▶ _DIRECTIONS_
Extract from the entries below, exactly as given, only the lines from the line containing "o = sweep('trim_%d'" to the line containing "m_tm, s=.7, dz=1)", both lines included.
* * * * * * * * *
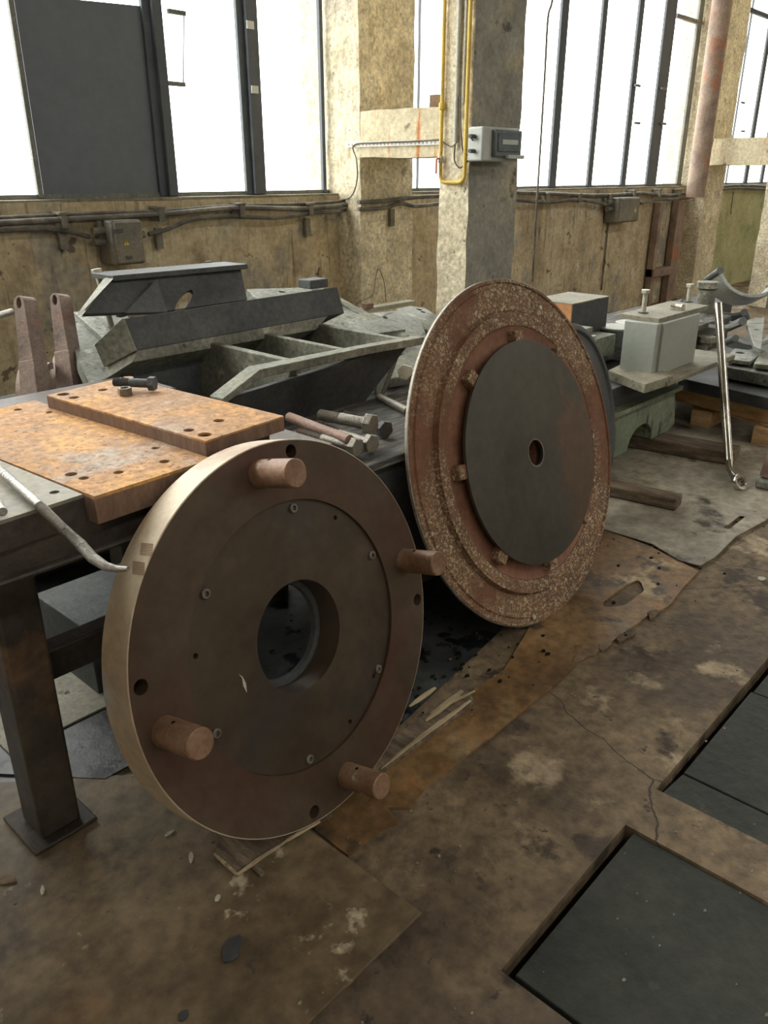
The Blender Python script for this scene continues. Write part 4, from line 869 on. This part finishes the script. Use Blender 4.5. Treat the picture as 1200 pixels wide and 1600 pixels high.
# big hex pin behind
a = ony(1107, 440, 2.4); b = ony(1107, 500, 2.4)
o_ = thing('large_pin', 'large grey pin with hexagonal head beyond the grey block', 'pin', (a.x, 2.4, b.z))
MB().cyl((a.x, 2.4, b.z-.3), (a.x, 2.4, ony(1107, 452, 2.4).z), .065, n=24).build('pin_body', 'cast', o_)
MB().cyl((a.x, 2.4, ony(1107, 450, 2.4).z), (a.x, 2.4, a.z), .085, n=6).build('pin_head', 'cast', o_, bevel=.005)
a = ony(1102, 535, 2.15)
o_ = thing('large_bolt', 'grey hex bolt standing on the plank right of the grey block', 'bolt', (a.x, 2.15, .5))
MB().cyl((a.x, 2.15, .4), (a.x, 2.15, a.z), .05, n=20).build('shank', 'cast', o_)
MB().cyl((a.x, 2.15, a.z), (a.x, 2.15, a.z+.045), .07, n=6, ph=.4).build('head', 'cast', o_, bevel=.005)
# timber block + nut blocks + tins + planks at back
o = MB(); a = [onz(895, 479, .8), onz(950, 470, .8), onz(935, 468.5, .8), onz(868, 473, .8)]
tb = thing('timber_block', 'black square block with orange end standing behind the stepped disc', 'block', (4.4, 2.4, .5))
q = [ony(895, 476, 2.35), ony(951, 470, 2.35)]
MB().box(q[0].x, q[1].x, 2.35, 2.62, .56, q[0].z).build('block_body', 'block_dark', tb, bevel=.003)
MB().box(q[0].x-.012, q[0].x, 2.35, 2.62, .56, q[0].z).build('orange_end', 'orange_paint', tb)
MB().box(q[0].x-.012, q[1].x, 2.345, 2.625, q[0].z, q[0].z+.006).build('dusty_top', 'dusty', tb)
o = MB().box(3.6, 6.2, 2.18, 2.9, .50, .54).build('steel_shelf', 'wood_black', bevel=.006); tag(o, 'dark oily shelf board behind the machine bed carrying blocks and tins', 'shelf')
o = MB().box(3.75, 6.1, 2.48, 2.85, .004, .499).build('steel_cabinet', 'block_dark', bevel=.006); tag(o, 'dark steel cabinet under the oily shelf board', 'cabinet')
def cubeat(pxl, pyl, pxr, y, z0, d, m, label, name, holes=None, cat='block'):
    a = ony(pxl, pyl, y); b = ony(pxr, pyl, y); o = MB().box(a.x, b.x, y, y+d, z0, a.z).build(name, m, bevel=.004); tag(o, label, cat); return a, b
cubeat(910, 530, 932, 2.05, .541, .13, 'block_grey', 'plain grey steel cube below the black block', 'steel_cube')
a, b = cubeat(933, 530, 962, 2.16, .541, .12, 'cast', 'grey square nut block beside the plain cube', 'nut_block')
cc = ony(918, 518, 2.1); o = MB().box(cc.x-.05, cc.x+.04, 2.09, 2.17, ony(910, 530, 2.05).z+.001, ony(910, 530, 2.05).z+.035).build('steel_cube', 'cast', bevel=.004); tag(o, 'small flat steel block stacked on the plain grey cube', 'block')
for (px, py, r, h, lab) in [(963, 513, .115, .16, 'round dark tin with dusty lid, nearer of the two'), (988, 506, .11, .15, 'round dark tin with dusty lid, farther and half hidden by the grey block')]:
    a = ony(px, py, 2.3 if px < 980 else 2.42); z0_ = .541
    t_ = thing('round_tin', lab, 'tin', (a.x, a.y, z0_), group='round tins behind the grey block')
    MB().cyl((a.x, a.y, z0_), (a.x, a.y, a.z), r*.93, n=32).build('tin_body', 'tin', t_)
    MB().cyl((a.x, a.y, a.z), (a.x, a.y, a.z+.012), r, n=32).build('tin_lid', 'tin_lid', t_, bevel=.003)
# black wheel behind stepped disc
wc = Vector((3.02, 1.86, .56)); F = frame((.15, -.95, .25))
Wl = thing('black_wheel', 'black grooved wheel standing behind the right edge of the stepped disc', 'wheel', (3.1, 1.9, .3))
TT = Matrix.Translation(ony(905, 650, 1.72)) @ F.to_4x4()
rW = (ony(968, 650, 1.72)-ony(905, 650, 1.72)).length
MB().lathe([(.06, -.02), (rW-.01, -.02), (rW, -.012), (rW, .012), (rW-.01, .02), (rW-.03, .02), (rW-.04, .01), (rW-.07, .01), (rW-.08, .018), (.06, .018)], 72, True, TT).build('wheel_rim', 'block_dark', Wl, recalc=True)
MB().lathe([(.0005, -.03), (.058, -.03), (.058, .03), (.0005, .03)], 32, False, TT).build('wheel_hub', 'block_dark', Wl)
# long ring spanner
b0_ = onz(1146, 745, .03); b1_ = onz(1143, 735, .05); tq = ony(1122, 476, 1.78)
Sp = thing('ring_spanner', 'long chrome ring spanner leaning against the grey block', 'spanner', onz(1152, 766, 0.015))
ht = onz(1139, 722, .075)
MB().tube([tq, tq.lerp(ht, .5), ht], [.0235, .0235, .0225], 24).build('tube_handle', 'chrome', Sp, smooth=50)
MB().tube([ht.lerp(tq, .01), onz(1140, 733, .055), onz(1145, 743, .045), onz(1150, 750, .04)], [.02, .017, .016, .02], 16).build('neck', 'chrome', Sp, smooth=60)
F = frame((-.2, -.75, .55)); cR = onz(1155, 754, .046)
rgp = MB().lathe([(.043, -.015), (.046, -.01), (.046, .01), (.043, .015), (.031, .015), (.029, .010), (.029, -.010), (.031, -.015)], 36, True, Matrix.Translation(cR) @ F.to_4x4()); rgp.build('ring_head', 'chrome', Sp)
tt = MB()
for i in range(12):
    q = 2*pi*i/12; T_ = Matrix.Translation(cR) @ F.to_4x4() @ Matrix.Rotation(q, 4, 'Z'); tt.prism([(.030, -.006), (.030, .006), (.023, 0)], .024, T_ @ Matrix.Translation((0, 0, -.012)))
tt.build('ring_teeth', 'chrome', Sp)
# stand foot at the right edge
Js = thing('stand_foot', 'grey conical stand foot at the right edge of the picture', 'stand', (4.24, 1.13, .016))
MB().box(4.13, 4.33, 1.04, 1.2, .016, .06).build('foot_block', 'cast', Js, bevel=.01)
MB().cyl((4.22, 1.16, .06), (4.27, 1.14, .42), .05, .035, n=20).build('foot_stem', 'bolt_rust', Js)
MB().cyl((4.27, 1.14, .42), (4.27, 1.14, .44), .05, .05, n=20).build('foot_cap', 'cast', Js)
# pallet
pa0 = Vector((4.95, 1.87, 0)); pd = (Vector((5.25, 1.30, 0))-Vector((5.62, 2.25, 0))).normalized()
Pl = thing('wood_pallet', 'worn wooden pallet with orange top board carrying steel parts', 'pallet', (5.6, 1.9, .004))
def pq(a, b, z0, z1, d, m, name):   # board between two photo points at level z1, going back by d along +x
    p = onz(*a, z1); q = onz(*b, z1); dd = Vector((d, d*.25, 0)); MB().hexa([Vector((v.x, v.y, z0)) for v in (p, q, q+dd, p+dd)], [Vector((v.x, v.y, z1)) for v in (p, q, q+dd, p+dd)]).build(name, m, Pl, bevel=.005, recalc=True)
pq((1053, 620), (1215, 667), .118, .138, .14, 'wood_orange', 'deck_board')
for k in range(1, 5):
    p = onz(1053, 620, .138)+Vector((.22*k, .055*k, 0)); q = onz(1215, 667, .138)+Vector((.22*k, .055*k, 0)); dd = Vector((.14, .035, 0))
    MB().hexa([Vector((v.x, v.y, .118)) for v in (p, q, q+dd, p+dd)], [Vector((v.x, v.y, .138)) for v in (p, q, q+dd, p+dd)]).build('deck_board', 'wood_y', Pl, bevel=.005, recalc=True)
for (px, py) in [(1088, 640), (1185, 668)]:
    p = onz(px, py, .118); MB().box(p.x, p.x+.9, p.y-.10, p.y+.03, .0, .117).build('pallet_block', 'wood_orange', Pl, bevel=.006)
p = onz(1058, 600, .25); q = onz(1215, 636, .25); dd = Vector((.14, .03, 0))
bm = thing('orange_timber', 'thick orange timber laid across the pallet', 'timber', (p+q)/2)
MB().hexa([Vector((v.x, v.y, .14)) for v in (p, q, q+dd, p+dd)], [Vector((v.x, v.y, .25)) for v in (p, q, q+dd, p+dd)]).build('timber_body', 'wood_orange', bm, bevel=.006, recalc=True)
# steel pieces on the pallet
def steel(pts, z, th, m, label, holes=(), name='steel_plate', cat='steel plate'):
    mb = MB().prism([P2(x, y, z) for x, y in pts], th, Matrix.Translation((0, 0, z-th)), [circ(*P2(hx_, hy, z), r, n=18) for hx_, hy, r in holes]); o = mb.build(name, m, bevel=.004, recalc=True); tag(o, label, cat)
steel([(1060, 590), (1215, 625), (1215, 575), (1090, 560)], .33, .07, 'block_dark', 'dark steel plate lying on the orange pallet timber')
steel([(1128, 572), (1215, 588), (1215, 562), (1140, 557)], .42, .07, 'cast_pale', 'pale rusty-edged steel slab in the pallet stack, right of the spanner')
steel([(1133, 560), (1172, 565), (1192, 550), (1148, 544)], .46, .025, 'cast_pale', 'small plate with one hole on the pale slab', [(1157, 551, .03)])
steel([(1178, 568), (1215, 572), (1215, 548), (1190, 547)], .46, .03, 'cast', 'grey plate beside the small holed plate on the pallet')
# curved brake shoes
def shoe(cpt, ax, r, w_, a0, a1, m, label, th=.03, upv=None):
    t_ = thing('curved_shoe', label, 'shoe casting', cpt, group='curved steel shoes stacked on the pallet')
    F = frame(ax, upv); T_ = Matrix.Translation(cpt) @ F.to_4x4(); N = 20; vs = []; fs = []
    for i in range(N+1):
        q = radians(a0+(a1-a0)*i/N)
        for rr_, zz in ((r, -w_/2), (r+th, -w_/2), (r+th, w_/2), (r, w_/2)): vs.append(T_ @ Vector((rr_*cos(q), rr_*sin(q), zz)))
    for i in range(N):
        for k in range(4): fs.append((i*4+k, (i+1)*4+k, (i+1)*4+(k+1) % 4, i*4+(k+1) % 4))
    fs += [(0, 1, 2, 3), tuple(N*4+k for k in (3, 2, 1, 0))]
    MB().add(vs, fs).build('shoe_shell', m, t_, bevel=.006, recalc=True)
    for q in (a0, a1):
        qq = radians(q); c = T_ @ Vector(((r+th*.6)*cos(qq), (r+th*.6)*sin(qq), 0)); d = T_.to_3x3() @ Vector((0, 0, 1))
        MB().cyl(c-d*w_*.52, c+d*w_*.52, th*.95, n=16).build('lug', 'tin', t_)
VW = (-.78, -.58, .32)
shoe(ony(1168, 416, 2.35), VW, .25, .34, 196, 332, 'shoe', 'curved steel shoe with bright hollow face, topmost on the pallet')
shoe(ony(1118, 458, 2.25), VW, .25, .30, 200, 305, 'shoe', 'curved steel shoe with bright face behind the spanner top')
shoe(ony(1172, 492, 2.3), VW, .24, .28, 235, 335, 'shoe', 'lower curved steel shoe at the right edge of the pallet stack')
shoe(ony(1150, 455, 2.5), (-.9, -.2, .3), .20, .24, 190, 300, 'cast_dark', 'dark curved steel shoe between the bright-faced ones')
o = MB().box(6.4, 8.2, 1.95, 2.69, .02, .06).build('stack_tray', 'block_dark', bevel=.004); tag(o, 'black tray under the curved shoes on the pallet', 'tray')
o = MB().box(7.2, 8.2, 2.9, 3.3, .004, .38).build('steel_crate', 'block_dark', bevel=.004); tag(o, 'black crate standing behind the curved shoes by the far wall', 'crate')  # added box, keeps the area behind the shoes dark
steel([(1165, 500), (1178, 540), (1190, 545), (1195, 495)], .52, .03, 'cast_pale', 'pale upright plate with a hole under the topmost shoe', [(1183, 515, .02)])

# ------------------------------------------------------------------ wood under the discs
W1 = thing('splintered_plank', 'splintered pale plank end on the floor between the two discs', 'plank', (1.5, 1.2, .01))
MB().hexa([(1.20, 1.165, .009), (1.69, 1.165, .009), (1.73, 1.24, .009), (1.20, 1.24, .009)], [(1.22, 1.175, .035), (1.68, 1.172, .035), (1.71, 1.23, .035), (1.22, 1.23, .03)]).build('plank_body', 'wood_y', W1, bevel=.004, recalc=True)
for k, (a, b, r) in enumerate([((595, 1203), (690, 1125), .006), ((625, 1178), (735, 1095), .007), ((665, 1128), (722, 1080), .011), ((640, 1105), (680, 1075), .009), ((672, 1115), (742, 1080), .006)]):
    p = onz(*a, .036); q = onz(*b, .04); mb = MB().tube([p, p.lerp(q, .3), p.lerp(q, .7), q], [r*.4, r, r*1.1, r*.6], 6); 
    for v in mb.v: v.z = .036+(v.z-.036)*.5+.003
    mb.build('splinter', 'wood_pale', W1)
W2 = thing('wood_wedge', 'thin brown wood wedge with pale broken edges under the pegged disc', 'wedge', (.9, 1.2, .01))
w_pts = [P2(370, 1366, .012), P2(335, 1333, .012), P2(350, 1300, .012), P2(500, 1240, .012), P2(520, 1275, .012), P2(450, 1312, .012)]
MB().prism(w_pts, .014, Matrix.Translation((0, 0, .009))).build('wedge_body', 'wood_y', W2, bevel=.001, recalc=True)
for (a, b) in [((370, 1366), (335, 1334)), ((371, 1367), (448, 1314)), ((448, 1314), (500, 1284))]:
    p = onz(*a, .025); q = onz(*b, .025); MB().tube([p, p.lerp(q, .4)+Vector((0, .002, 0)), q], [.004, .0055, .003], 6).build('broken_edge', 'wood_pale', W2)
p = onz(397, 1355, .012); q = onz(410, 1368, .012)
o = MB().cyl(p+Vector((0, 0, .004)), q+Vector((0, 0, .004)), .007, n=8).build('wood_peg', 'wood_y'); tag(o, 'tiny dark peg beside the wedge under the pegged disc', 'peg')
* * * * * * * * *
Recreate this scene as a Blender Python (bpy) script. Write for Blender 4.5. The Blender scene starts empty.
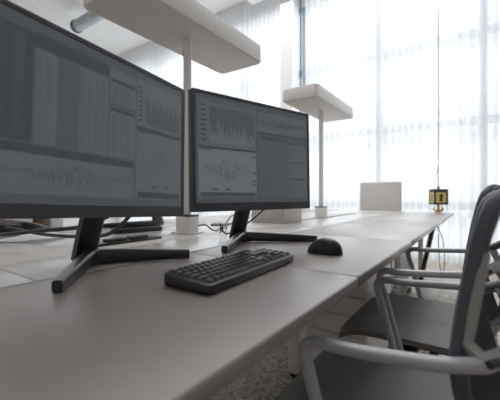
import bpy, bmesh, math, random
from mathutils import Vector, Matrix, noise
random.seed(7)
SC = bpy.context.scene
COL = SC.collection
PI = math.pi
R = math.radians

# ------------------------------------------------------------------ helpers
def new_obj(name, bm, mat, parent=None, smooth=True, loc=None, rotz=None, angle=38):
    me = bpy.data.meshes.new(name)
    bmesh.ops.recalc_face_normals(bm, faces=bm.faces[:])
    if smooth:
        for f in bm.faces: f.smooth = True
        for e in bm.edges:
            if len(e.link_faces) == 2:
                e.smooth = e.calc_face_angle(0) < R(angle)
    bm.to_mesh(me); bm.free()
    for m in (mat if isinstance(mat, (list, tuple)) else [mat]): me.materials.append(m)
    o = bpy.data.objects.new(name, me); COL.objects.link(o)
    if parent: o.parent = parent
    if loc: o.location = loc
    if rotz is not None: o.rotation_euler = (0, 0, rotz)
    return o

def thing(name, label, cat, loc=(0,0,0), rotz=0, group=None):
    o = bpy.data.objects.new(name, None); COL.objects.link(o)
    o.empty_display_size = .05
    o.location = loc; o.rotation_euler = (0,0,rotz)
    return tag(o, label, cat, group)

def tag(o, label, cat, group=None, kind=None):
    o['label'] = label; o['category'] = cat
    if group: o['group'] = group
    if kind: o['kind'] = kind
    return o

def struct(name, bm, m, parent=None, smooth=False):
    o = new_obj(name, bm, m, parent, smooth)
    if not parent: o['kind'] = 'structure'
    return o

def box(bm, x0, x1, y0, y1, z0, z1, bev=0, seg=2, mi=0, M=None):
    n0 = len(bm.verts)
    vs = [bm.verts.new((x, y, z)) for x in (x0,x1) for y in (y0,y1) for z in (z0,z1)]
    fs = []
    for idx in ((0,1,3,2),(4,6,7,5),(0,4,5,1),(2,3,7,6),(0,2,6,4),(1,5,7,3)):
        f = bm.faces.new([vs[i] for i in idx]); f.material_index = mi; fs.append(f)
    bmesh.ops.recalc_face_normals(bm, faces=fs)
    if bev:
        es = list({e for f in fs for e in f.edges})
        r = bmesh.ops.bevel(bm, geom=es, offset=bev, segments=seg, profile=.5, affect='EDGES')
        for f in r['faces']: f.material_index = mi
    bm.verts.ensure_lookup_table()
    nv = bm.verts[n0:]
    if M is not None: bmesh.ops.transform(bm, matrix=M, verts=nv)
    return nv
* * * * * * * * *
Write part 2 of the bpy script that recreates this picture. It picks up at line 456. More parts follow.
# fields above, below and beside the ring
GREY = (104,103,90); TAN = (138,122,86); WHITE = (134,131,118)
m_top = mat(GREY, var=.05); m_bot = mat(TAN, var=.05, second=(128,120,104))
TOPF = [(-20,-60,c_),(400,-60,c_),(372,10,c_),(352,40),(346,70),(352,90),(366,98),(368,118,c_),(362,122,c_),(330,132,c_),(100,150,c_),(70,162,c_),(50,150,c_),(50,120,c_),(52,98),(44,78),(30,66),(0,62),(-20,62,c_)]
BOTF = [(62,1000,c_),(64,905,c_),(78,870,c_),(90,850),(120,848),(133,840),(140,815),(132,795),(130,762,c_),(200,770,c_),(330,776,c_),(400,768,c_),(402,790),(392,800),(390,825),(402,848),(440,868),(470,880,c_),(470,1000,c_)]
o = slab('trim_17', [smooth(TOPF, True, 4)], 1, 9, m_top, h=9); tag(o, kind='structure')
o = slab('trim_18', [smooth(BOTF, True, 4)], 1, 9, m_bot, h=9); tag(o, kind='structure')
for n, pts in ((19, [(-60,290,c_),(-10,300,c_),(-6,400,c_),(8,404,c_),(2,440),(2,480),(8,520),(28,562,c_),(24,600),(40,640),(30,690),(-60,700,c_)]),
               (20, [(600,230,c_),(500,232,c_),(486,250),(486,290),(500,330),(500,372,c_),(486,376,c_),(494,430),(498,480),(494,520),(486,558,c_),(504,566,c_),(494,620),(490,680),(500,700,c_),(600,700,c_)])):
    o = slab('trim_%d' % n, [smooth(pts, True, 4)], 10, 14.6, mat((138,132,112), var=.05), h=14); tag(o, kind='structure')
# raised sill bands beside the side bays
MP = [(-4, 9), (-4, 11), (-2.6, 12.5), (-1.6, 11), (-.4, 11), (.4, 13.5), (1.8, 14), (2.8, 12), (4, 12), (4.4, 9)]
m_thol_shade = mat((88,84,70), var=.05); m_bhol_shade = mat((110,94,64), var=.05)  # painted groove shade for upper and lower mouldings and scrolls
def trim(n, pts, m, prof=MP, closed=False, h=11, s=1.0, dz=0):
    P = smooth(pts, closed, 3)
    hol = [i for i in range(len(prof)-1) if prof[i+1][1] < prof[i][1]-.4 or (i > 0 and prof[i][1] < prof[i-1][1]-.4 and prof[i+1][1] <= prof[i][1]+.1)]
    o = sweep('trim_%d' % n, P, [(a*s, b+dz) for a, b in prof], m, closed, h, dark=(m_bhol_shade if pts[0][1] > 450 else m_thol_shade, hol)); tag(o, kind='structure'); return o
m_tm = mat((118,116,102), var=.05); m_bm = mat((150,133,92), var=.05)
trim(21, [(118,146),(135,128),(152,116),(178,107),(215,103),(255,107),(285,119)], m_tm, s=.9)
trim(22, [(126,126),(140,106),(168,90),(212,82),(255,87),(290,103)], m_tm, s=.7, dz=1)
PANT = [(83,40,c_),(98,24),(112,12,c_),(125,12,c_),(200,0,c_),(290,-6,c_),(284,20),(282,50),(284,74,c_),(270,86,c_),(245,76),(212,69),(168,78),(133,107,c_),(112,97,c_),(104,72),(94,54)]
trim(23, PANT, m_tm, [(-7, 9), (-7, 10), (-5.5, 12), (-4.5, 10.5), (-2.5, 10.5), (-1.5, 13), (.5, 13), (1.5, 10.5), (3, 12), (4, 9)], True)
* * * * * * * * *
▶ _EXERCISE ANSWER_
    o = sweep('trim_%d' % n, P, [(a*s, b+dz) for a, b in prof], m, closed, h, dark=(m_bhol_shade if pts[0][1] > 450 else m_thol_shade, hol)); tag(o, kind='structure'); return o
m_tm = mat((118,116,102), var=.05); m_bm = mat((150,133,92), var=.05)
trim(21, [(118,146),(135,128),(152,116),(178,107),(215,103),(255,107),(285,119)], m_tm, s=.9)
trim(22, [(126,126),(140,106),(168,90),(212,82),(255,87),(290,103)], m_tm, s=.7, dz=1)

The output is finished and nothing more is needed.